22jun00ii

 

 
 
 
 
 
 
 

6:31 PM.

----- hasn't responded to the long letter I sent approximately one week ago.  Perhaps I included too many intimate details of the endphase of my relationship with -----... was I trying to win over ----- for myself by painting -----'s world black?  While writing, I was doubtless flooded by memories of the few months deep in the black pit, memories I don't usually care to bring up to the surface.  Perhaps I was teleported back to that time, feeling all the anguish again, desperate to make my hurt understood to any who might listen.

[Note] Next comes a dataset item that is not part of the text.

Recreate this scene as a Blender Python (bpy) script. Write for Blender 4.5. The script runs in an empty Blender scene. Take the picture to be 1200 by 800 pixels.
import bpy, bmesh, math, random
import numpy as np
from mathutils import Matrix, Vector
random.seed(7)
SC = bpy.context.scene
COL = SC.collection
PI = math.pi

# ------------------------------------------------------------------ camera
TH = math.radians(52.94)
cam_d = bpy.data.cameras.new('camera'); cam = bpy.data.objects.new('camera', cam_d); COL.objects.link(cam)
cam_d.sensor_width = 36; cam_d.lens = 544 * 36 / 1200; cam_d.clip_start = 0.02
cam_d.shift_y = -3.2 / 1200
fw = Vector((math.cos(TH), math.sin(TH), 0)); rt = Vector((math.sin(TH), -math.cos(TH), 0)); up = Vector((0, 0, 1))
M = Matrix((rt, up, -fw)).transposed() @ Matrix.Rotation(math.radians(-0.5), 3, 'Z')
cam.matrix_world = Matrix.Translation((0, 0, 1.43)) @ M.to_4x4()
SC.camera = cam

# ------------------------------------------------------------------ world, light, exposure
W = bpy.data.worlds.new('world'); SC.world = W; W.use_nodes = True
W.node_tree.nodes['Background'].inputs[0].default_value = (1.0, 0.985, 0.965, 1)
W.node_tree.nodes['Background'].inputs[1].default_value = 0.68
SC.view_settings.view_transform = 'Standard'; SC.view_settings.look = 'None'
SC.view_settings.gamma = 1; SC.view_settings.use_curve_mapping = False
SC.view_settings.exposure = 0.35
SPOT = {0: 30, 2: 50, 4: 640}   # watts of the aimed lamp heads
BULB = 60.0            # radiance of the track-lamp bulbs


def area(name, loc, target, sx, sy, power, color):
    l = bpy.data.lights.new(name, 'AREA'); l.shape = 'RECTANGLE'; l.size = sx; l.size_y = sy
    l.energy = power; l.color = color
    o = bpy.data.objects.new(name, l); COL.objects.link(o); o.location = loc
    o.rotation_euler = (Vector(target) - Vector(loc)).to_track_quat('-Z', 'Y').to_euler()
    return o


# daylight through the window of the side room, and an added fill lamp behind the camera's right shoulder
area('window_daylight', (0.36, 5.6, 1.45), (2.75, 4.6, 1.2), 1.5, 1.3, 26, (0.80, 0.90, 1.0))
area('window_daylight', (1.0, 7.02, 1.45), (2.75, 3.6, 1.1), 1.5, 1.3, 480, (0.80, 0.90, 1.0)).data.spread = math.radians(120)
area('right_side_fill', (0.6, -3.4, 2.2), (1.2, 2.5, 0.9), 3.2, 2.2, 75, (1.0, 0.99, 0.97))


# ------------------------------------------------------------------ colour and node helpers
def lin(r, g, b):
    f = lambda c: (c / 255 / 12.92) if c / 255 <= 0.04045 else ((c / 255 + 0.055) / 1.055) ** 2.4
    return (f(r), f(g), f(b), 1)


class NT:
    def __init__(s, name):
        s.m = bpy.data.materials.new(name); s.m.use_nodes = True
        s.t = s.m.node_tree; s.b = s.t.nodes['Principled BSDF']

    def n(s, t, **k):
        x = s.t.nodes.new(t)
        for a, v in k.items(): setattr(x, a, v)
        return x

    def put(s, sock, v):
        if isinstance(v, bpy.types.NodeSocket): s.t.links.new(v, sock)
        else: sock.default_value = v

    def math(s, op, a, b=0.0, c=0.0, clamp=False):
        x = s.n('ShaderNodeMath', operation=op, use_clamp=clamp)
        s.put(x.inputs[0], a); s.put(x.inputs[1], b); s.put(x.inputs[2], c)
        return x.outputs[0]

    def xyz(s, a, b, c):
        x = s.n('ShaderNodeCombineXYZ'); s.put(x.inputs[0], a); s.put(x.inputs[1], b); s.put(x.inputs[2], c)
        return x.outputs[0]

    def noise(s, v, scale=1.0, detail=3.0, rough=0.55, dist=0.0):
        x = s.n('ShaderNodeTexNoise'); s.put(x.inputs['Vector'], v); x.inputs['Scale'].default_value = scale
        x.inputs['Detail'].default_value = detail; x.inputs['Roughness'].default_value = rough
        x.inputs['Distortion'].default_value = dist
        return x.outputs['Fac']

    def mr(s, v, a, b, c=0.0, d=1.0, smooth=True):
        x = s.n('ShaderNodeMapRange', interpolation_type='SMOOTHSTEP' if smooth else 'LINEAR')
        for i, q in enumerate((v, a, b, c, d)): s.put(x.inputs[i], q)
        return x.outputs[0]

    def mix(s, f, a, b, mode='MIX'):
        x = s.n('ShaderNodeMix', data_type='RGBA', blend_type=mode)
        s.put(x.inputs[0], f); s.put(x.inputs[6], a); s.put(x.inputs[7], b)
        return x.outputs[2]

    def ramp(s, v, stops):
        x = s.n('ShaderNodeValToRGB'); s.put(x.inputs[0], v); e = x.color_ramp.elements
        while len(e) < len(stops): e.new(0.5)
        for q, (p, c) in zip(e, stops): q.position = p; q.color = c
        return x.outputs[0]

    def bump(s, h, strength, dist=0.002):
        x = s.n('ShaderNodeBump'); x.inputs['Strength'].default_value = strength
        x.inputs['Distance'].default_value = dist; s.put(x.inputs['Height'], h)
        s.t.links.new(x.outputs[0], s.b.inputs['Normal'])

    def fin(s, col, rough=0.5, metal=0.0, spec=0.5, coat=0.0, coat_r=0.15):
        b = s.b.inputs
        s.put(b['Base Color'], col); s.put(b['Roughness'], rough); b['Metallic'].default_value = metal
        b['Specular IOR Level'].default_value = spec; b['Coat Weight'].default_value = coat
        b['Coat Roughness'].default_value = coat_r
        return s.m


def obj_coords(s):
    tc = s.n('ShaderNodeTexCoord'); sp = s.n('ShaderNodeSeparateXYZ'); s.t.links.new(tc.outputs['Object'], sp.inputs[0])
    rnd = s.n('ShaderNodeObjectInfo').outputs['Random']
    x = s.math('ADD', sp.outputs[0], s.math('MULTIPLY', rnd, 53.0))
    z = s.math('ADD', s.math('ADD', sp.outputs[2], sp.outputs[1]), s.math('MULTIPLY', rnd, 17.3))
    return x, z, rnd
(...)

I spend the day learning C, taking shirts to the cleaners and picking up some, having lunch with ----- at Lemonia, where we discussed some of the leaks in bot gammon intelligence and the value of knowing opponents' behavior in poker (again I am reminded not to forget the player-tracking program for IT poker which I should write someday... perhaps all the sooner now that I possess the tools to do so).  ----- buys the Times, I buy coffee at Dunkin Donuts for myself (medium regular, half and half, no sugar) and ----- (large iced, splash of skim, no sugar).  The air is hot.  -----'s mother is visiting; business with ----- and a little hair-dying for -----.

Come to think of it, i haven't heard back from "-----," the 50-year-old woman in the personal ad.  I should not be terribly surprised.  Lunch: hard boiled eggs with cream cheese.  No salt.  Seltzer.